Montenerodomo, dunque, nel XV secolo, appariva arroccato attorno alla sua torre, menzionata altresì nei più volte citati Manoscritti dell'Antinori e che si elevava "nella Contrada Urbana di Santa Giusta, dove si dice essere stato un Castello ed una Chiesina denominata Santa Maria in Castello"
Altra notizia del castello di Montenerodomo si trova nella "Descrittione di tutta Italia..." di fra Leandro Alberti, il quale, visitando nel 1500 questa parte dell'Abruzzo, descrive "Monte Negro Castelli tra Penna di Huomo e Città Luparella", quest'ultimo allora "fortissimo castello et molto pieno di popolo".

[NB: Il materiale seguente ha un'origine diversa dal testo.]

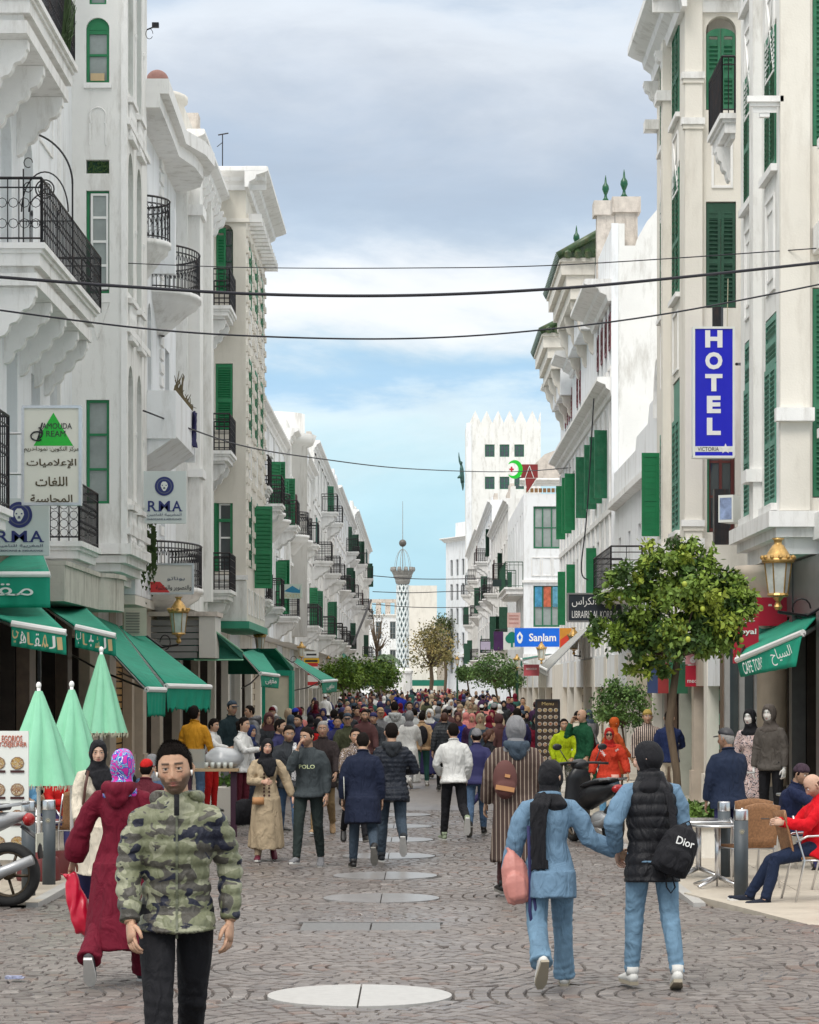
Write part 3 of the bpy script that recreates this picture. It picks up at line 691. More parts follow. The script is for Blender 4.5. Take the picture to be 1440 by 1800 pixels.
# curved roof slab
b = f.mb(); outl = [(-.2, .2), (-.2, -.7), (3.0, -.66), (4.6, -.62), (5.8, -.95), (7.1, -1.05), (8.1, -.85), (8.7, -.3), (8.8, .2)]
b.prism(outl[::-1], 'z', 13.98, 14.28); f.put(b, 'roof_slab', TRIM)
b = f.mb(); b.prism([(x, y*.75) for x, y in outl[::-1]], 'z', 13.7, 13.979); f.put(b, 'roof_slab_moulding', TRIM)
f.put(f.mb().box(0, 8.6, .6, .8, 14.28, 14.7), 'parapet', WHITE2)
b = f.mb(); b.lathe([(1.0, 0), (1.05, .06), (1.0, .12), (1.0, 1.0), (1.08, 1.06), (1.08, 1.16), (0.01, 1.2)], 24, (6.6, .6, 14.29)); f.put(b, 'rounded_parapet', CREAM, True)
b = f.mb(); b.ball((1.0, -.35, 14.5), (.24, .24, .24), 18, 14); f.put(b, 'satellite_dish', mat('rust_pink', (.35, .18, .15), .7))
shopfront(Fac(r, -6.7, 48.5, 90), 0, 12.5, [(.9, 4.2, 'dark'), (5.6, 7.6, 'glass'), (8.8, 12.0, 'wood')], 3.88)
f.put(f.mb().box(0, 8.8, -.001, 3, 3.7, 3.89), 'soffit', CREAM)
# ================================================================ L4 narrow ornate bay
r = bld('narrow white house with ornate brackets between curved roof and cream corner house', -5.45, 61)
f = Fac(r, -5.45, 61, 90)
ops = [(6.3, 7.3, z0, z0+2.2, None) for z0 in (5.1, 8.6, 12.0)]+[(2.4, 3.6, z0, z0+2.1, None) for z0 in (5.1, 8.6)]
f.wall(0, 8, 3.9, 15.2, ops, WHITE, .3); f.mass(0, 8, 3.9, 15.2, 6, WHITE, .31)
for o in ops: f.window((o[0]+o[1])/2, o[2], .95, o[3]-o[2]-.06, mat('grey_paint'), GLASSL, 2, 3, .2)
f.cornice(-.1, 8, 15.2, .42, .5)
for i in range(9): f.bracket(.4+i*.9, 14.5, .35, .5, .2, scal=2)
f.put(f.mb().box(0.2, 1.0, -.28, -.001, 4.2, 14.4), 'pilaster', WHITE); f.put(f.mb().box(.1, 1.1, -.36, -.002, 13.2, 13.45), 'capital', TRIM); f.put(f.mb().box(.1, 1.1, -.36, -.002, 7.0, 7.2), 'capital', TRIM)
f.put(f.mb().box(4.6, 5.2, -.2, -.001, 4.2, 14.4), 'pilaster', WHITE)
for z_ in (4.35, 7.95, 11.7):
    f.slab(5.7, 7.8, z_+.2, .62, TRIM, .32); f.railing(5.75, 7.75, z_+.2, .58, .95, style='grid', step=.14); f.bracket(6.2, z_-.13, .45, .6, .2); f.bracket(7.4, z_-.13, .45, .6, .2)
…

La popolazione di Monte Negro, in costante crescita (il numero degli abitanti quintuplicò, in poco più di un secolo, passando dai circa 150 del 1447 ai 741 nel 1561), era, dunque, dedita alla pastorizia e all'agricoltura, coltivando i più, come affittuari, i terreni del Conte o della Chiesa. Infatti, nel feudo, ad eccezione di qualche "spanna di terreno" coltivata dai proprietari, tutto il resto apparteneva al signore, oppure era di proprietà ecclesiastica. Nel nostro territorio, infatti, oltre alla chiesa di San Martino con la "grancia" di Santa Lucia, la cappella di San Rocco "fuori le mura", la già ricordata chiesa di Santa Maria in Castello e quella di Sant'Antonio, sorgeva l'abbazia cistercense di Santa Maria del Palazzo, con la dipendenza della chiesa di Santa Giusta, che era ben fornita di beni temporali (A. Madonna ne ricorda alcuni situati nelle contrade Arciprando ed Acquaviva) e la cui amministrazione, di conseguenza, era a quel tempo molto ambita e frequentemente causa di liti.
Il feudo di Monte Negro, che nel 1446 apparteneva ancora al conte Antonio Caldora, passò l'anno successivo a Raimondo Caldora e, nel 1450, a Manfredino Bucca, signore di Alfedena, al quale successe il figlio secondogenito Anton Vincenzo ed a quest'ultimo il figlio Mario Bucca.